De acordo com Moraes, o novo interventor, socialista e revolucionário, ex-comandante de um destacamento da Coluna Miguel Costa-Luis Carlos Prestes, tomou uma série de medidas que assustaram o poder político e econômico paulista. Entre elas, houve a promulgação de leis trabalhistas e a tentativa de legalização do Partido Comunista do Brasil no estado de São Paulo.
“Se no início a campanha paulista se centrou no pedido da nomeação de um interventor ‘paulista e civil’ em oposição a João Alberto, que era pernambucano e militar, depois que Vargas nomeou interventores paulistas e civis, como o próprio Pedro de Toledo, que seguiu como governador de São Paulo mesmo durante o movimento armado iniciado em 09 de julho, essa campanha perdeu o seu sentido”, diz o historiador.

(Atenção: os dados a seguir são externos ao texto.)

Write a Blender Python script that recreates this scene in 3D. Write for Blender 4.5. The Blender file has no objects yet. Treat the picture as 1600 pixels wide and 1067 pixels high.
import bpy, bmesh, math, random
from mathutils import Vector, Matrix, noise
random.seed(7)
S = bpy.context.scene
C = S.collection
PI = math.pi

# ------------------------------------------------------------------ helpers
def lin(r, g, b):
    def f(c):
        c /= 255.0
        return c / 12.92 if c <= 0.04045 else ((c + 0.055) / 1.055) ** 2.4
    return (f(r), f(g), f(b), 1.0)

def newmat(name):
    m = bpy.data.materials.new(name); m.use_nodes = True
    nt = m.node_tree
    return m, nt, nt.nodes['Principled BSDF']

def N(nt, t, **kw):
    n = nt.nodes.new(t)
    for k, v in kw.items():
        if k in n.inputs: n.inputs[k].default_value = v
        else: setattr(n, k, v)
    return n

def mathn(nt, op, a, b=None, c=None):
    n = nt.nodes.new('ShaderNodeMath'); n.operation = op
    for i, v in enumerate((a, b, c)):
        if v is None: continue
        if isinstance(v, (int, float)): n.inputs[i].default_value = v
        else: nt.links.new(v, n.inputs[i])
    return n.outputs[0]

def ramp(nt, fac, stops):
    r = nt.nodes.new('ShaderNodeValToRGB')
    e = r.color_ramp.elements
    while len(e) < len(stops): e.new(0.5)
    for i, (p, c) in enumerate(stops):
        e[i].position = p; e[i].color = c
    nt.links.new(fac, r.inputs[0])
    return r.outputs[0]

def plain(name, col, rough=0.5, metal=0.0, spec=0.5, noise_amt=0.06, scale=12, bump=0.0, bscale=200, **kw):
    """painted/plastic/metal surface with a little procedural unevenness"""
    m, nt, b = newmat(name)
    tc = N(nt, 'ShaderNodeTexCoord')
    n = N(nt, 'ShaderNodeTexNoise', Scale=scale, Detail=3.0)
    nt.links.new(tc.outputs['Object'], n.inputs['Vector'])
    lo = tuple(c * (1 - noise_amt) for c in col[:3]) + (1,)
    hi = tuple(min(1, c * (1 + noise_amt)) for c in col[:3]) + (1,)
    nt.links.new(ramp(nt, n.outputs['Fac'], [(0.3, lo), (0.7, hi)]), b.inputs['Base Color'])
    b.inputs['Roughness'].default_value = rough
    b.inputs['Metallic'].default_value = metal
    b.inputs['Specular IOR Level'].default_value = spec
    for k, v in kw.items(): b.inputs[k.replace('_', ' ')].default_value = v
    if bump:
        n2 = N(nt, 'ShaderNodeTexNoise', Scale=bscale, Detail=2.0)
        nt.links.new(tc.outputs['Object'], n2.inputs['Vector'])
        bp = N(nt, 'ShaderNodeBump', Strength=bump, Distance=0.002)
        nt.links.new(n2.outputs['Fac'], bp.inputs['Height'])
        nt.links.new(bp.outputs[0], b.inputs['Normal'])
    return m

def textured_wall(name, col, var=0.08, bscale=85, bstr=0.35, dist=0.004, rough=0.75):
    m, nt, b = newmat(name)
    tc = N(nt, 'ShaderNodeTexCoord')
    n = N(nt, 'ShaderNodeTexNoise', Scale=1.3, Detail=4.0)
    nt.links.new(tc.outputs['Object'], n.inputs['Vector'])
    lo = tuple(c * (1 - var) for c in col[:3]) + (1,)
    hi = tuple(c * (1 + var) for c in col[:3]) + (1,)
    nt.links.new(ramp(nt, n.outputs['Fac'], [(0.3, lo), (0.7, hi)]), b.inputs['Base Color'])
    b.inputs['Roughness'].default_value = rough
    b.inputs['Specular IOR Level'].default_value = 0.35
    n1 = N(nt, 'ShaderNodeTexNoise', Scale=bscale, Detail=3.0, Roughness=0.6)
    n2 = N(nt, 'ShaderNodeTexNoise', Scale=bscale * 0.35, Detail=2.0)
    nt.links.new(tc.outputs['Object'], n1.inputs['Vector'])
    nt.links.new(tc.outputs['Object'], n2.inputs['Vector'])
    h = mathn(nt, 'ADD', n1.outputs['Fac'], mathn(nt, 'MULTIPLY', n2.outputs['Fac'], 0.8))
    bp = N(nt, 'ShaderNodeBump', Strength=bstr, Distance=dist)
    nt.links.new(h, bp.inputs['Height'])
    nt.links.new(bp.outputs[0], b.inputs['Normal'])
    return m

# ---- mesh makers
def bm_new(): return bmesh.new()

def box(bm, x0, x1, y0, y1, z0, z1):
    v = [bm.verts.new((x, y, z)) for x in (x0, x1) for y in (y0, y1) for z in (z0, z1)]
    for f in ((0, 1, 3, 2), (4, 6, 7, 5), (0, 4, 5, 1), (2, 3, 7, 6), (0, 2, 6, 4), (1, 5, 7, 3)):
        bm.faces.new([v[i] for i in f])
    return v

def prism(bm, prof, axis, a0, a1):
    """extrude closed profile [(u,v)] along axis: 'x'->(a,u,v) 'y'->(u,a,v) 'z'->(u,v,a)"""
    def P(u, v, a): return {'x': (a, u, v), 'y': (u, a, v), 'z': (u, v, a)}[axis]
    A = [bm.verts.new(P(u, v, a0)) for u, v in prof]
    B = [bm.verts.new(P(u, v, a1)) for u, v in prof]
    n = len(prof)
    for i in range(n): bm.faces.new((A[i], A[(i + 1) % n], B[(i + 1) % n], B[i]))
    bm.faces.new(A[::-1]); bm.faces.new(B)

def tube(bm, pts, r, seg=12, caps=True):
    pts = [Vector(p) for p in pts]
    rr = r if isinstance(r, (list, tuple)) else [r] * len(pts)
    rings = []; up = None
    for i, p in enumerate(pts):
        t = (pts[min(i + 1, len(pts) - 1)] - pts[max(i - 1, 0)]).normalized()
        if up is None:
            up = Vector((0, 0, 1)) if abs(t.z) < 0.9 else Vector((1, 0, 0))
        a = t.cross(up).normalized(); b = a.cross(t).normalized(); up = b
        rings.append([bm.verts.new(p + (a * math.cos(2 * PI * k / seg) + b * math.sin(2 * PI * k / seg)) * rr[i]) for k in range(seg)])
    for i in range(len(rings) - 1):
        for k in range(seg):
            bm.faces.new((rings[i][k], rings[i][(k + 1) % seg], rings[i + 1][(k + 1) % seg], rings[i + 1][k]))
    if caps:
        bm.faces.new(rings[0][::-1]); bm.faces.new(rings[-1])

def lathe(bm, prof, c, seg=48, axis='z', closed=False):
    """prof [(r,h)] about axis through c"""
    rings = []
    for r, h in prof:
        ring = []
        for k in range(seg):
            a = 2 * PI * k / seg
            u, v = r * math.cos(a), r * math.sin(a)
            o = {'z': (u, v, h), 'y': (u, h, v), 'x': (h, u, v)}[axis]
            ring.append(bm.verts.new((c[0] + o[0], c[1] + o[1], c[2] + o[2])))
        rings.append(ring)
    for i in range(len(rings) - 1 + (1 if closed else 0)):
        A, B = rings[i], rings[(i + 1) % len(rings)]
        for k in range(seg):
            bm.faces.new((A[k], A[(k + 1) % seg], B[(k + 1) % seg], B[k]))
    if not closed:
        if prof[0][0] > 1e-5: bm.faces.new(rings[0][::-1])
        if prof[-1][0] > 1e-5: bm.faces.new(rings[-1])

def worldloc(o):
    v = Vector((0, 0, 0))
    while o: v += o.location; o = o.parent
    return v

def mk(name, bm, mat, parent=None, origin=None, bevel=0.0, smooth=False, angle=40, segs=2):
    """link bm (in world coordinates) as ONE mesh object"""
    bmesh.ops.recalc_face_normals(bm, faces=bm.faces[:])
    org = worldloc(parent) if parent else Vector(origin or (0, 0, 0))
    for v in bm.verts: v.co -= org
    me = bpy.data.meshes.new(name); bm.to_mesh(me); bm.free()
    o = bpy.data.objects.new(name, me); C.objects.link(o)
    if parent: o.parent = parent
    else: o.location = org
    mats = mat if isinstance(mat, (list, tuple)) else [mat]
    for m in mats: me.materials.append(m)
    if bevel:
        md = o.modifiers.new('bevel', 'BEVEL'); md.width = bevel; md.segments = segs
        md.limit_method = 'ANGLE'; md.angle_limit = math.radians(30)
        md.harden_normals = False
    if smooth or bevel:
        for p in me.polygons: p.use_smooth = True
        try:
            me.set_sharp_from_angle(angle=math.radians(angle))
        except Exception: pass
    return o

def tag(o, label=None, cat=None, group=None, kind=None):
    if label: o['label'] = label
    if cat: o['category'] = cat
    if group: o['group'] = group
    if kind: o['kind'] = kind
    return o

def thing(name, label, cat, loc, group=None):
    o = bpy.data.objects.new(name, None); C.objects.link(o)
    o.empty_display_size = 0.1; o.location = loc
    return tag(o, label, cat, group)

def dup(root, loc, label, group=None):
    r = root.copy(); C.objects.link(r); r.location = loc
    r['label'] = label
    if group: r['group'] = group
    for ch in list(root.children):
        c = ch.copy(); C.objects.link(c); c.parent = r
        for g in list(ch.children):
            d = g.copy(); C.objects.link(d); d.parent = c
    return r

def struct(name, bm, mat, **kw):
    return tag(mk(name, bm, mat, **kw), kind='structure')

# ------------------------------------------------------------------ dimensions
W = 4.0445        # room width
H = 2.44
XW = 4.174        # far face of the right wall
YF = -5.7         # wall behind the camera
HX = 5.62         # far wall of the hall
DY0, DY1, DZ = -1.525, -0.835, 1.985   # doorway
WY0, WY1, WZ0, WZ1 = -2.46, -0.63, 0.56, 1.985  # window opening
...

Segundo ele, o mesmo ocorreu com a campanha que dá nome oficial ao movimento, quando paulistas (e também outras figuras de todo o país) clamavam pela reconstitucionalização do país. Se em um primeiro momento essa campanha teve força e encontrou eco no pensamento de muitos brasileiros, depois que Vargas promulgou o Código Eleitoral em 24 de fevereiro de 1932, com medidas como o voto feminino, a justiça eleitoral e o voto secreto, e depois marcou oficialmente, em 14 de maio de 1932, a data para que ocorresse a constituinte de 1933-1934, essa argumentação perdeu a maior parte de sua força.
“Ambas as datas são anteriores ao levante de 9 de julho e, portanto, não podem ter sido resultado da guerra civil. São Paulo buscava retornar à federalização garantida pela constituição de 1891. Isso era explícito nos discursos e manifestos do movimento paulista. Enquanto a Revolução de 30 havia tido um caráter centralizador”, explicou.
Para Moraes, embora muitos autores indiquem que a reconstitucionalização seja um legado do movimento paulista de 1932, isso não condiz com a ordem dos fatos. “A reconstitucionalização do país já estava completamente estruturada, nos moldes em que ocorreu meses antes do início da guerra civil. O legado concreto de 1932 é a criação de um sentimento de identidade no povo paulista, o que hoje podemos chamar de paulistaneidade. Realçada todo 9 de julho e que teve no quarto centenário da cidade, em 1954, um momento chave com a criação do Obelisco do Ibirapuera”, finalizou o historiador.